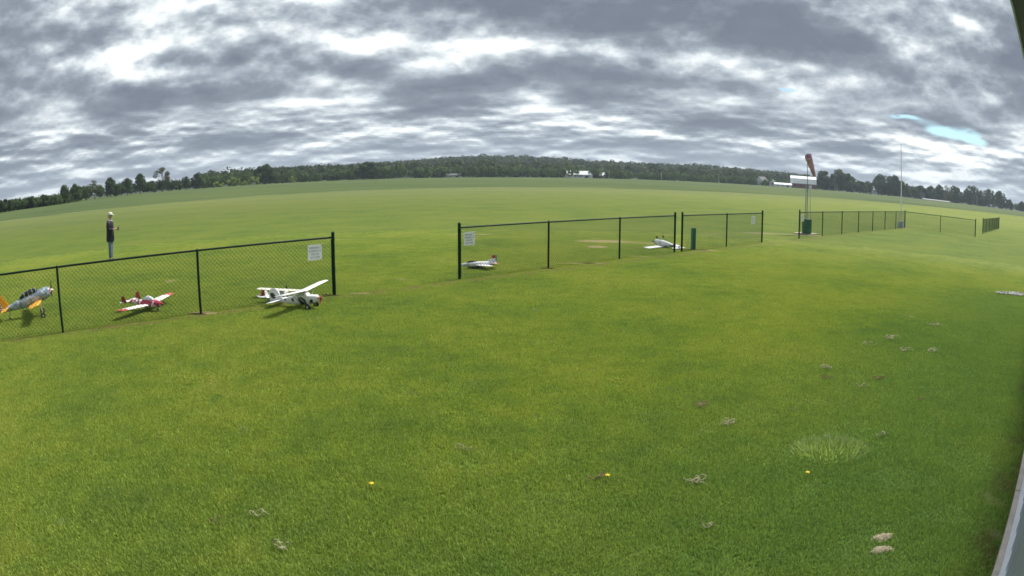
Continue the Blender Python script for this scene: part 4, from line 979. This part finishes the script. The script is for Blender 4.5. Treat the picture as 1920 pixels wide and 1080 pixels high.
rr2 = g.new('FunctionNodeRandomValue', data_type='FLOAT_VECTOR'); rr2.inputs[0].default_value = (0, 0, 0); rr2.inputs[1].default_value = (0, 0, 6.283); rr2.inputs['Seed'].default_value = 3
g.l.new(rr2.outputs[0], iop.inputs['Rotation'])
fall = g.new('ShaderNodeMapRange'); g.put(fall.inputs[0], rad2); fall.inputs[1].default_value = 11; fall.inputs[2].default_value = 30; fall.inputs[3].default_value = 1.0; fall.inputs[4].default_value = .12
g.put(iop.inputs['Scale'], g.comb(1.0, 1.0, fall.outputs[0])); g.l.new(iop.outputs[0], gout.inputs[0])
md = go_.modifiers.new('spread', 'NODES'); md.node_group = ng

# longer pale tuft
def tuft():
    o_n = 1300; V = []; Fq = []; tn = []
    for i in range(o_n):
        a = random.uniform(0, 6.283); rr_ = math.sqrt(random.random()); x0, y0 = math.cos(a)*rr_*.42, math.sin(a)*rr_*.34; h = random.uniform(.035, .095)*(1.1-.4*rr_)
        lx, ly = math.cos(a)*h*rr_*.9+random.uniform(-.03, .03), math.sin(a)*h*rr_*.9+random.uniform(-.03, .03); wa = random.uniform(0, 3.14); wx, wy = math.cos(wa)*.0024, math.sin(wa)*.0024
        b0 = len(V); V += [(x0-wx, y0-wy, 0), (x0+wx, y0+wy, 0), (x0+wx+lx*.4, y0+wy+ly*.4, h*.6), (x0-wx+lx*.4, y0-wy+ly*.4, h*.6), (x0+lx, y0+ly, h)]
        Fq += [(b0, b0+1, b0+2), (b0, b0+2, b0+3), (b0+3, b0+2, b0+4)]; tn += [random.random()]*3
    o = np_mesh('grass_tuft', V, Fq, leafmat('pale_long_grass', (.22, .32, .11), (.50, .56, .30), .35), None, tn); o.location = (3.05, 5.35, 0)
    tag(o, 'clump of longer pale grass in the right foreground lawn', 'grass clump')
tuft()

# dry curled weeds, dandelions, sand and gravel
STRAW = mat('pale_dry_stem', (.46, .42, .27), .8, 0, .2, 14); BROWNW = mat('brown_dry_stem', (.30, .20, .13), .85, 0, .25, 14)
def weed(x, y, s, label, brown=False, n=5, seed=1):
    rd = random.Random(seed); o = MB()
    for i in range(n):
        a = rd.uniform(0, 6.28); cx, cy = rd.uniform(-.5, .5)*s, rd.uniform(-.35, .35)*s; R_ = rd.uniform(.12, .30)*s; arc = rd.uniform(1.6, 4.2); p_ = []
        for k in range(9):
            t_ = a+arc*k/8; hh = .028+.035*math.sin(math.pi*k/8)*rd.uniform(.8, 1.1); p_.append((0, 0, .02) if k == 0 else (cx+R_*math.cos(t_)*1.3, cy+R_*math.sin(t_)*.8, hh))
        o.tube(p_, [.0032]*4+[.0040]*2+[.0028]*3, 5)
    q = o.build('dry_weed', BROWNW if brown else STRAW, None, True); q.location = (x, y, 0); tag(q, label, 'dry weed', 'curled dry weeds lying on the lawn')
WD = [(1.53, 4.94, .17, 'curled straw-coloured weed left of the rightmost dandelion', 0, 7), (2.06, 6.84, .17, 'brownish dry weed with an upright stalk, above the twisted pale one', 1, 6), (2.20, 6.26, .16, 'twisted pale weed in a row of small curls, mid right lawn', 0, 7),
      (.70, 5.10, .13, 'brown dry weed beside the middle dandelion', 1, 5), (-.43, 5.75, .11, 'small pale dry weed in the centre of the lawn', 0, 4), (-1.90, 4.19, .13, 'dry weed with one thick white curl in the lower left lawn', 0, 4),
      (-2.21, 4.0, .09, 'small brown dry weed left of the white curl', 1, 3), (-1.56, 3.77, .13, 'pale dry weed nearest the bottom edge, lower left lawn', 0, 5), (1.41, 4.14, .08, 'small pale ring-shaped weed in the lower right lawn', 0, 3),
      (4.91, 7.44, .22, 'long brown and pale weed at the right, above the grass clump', 1, 6), (4.08, 7.66, .16, 'round reddish brown weed at the right of the lawn', 1, 5), (4.40, 7.18, .18, 'thin straggling weed between the round and the long one', 0, 4),
      (4.37, 8.11, .24, 'grey-white scattered weed behind the round reddish one', 0, 5), (3.79, 5.54, .12, 'thin pale weed right of the long grass clump', 0, 4), (4.96, 6.45, .12, 'small brown weed near the right shade', 1, 3),
      (5.72, 9.28, .24, 'left of three pale weeds in the far right lawn', 0, 5), (6.19, 8.78, .24, 'middle of three pale weeds in the far right lawn', 0, 5), (6.80, 8.59, .24, 'right of three pale weeds in the far right lawn', 0, 5), (6.5, 9.6, .40, 'widest flat patch of pale dry weeds, far right lawn', 0, 9),
      (8.19, 10.47, .3, 'farthest pale dry weed near the right edge of the lawn', 0, 6), (-3.4, 11.2, .14, 'pale straw curl on the grass right of the cow-spotted aeroplane', 0, 2), (.45, 12.2, .12, 'lone pale straw on the lawn between the two fence sections', 0, 2)]
for i, (x, y, s, lab, br_, n_) in enumerate(WD): weed(x, y, s, lab, bool(br_), n_, 20+i)
YF = mat('dandelion_yellow', (.85, .62, .02), .7, 0, .1, 30); ST = mat('dandelion_stem', (.12, .2, .05), .7)
def dandelion(x, y, label):
    o = empty('dandelion', (x, y, 0), 0, label, 'dandelion', 'yellow dandelions in the lawn'); MB().tube([(0, 0, 0), (.004, 0, .03), (.002, 0, .062)], .0025, 5).build('stem', ST, o, True)
    m_ = MB()
    for k in range(26):
        a = k*2.4; r_ = .021*math.sqrt((k+1)/26); d = Vector((math.cos(a), math.sin(a), 0)); t_ = Vector((-d.y, d.x, 0))*.0045; c_ = Vector((.002, 0, .062+.010*(1-r_/.021)))
        m_.add([c_-t_*.5, c_+d*r_-t_+Vector((0, 0, .003)), c_+d*(r_+.003), c_+d*r_+t_+Vector((0, 0, .003)), c_+t_*.5], [(0, 1, 2, 3, 4)])
    m_.ball((.002, 0, .062), (.015, .015, .010), 10, 5); m_.build('flower_head', YF, o)
dandelion(.79, 5.08, 'yellow dandelion touching the brown dry weed in the middle of the lawn'); dandelion(-1.12, 4.86, 'yellow dandelion alone left of centre in the foreground'); dandelion(2.55, 4.83, 'yellow dandelion below the long grass clump')
SAND = mat('dry_sand', (.40, .34, .24), .95, 0, .4, 55, 1.0)
def mound(name, x, y, rx, ry, h, m1, label, cat, seed, group=None):
    rd = random.Random(seed); vs = [(0, 0, h)]; n_ = 22
    for q in (.35, .7, 1.0):
        for k in range(n_): a = 2*math.pi*k/n_; j = rd.uniform(.62, 1.22); vs.append((rx*q*j*math.cos(a), ry*q*j*math.sin(a), h*(1-q*q)*rd.uniform(.75, 1.1)+(.0 if q < 1 else -.005)))
    fs = [(0, 1+k, 1+(k+1) % n_) for k in range(n_)]
    for i in range(2):
        for k in range(n_): a = 1+i*n_+k; b_ = 1+i*n_+(k+1) % n_; fs.append((a, a+n_, b_+n_, b_))
    o = MB().add(vs, fs).build(name, m1, None, True, angle=80); o.location = (x, y, 0); return tag(o, label, cat, group)
mound('sand_patch', 2.74, 3.62, .125, .068, .030, SAND, 'upper of two bare sandy spots in the lower right lawn', 'sand', 1, 'bare sandy spots'); mound('sand_patch', 2.64, 3.45, .12, .066, .030, SAND, 'lower of two bare sandy spots in the lower right lawn', 'sand', 2, 'bare sandy spots')
def gravel():
    V, Q_ = [], []
    m_ = MB(); rd = random.Random(5)
    for i in range(420):
        u, v_ = rd.uniform(-1, 1), rd.uniform(-1, 1)
        if u*u+v_*v_ > 1: continue
        s = rd.uniform(.012, .03); c = Vector((u*1.15, v_*.32, s*.5+.03)); m_.ball(c, (s*rd.uniform(.8, 1.3), s, s*.7), 6, 4)
    o = m_.build('gravel_patch', mat('pale_gravel', (.50, .48, .47), .9, 0, .35, 9), None); o.location = (14.7, 13.85, 0); o.rotation_euler = (0, 0, R(-15)); tag(o, 'patch of pale gravel at the right edge of the lawn', 'gravel', kind='stuff')
gravel()

# ------------------------------------------------------------------ air
hz = MB(); hz.box((0, 1060, 39), (4600, 2500, 80)); ho_ = hz.build('haze', None, None)
hmz = bpy.data.materials.new('haze'); hmz.use_nodes = True; t = NT(hmz.node_tree); t.n.clear(); vol = t.new('ShaderNodeVolumePrincipled'); vol.inputs['Color'].default_value = (.74, .87, 1, 1); vol.inputs['Density'].default_value = .00016; vol.inputs['Anisotropy'].default_value = .2
t.l.new(vol.outputs[0], t.new('ShaderNodeOutputMaterial').inputs['Volume']); ho_.data.materials.clear(); ho_.data.materials.append(hmz); tag(ho_, kind='stuff')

Given exercise »
Starting with the first line of the data above and ending with the line containing "md = go_.modifiers.new('spread', 'NODES');", please restate every line exactly, leaving images out.

Full response »
Continue the Blender Python script for this scene: part 4, from line 979. This part finishes the script. The script is for Blender 4.5. Treat the picture as 1920 pixels wide and 1080 pixels high.
rr2 = g.new('FunctionNodeRandomValue', data_type='FLOAT_VECTOR'); rr2.inputs[0].default_value = (0, 0, 0); rr2.inputs[1].default_value = (0, 0, 6.283); rr2.inputs['Seed'].default_value = 3
g.l.new(rr2.outputs[0], iop.inputs['Rotation'])
fall = g.new('ShaderNodeMapRange'); g.put(fall.inputs[0], rad2); fall.inputs[1].default_value = 11; fall.inputs[2].default_value = 30; fall.inputs[3].default_value = 1.0; fall.inputs[4].default_value = .12
g.put(iop.inputs['Scale'], g.comb(1.0, 1.0, fall.outputs[0])); g.l.new(iop.outputs[0], gout.inputs[0])
md = go_.modifiers.new('spread', 'NODES'); md.node_group = ng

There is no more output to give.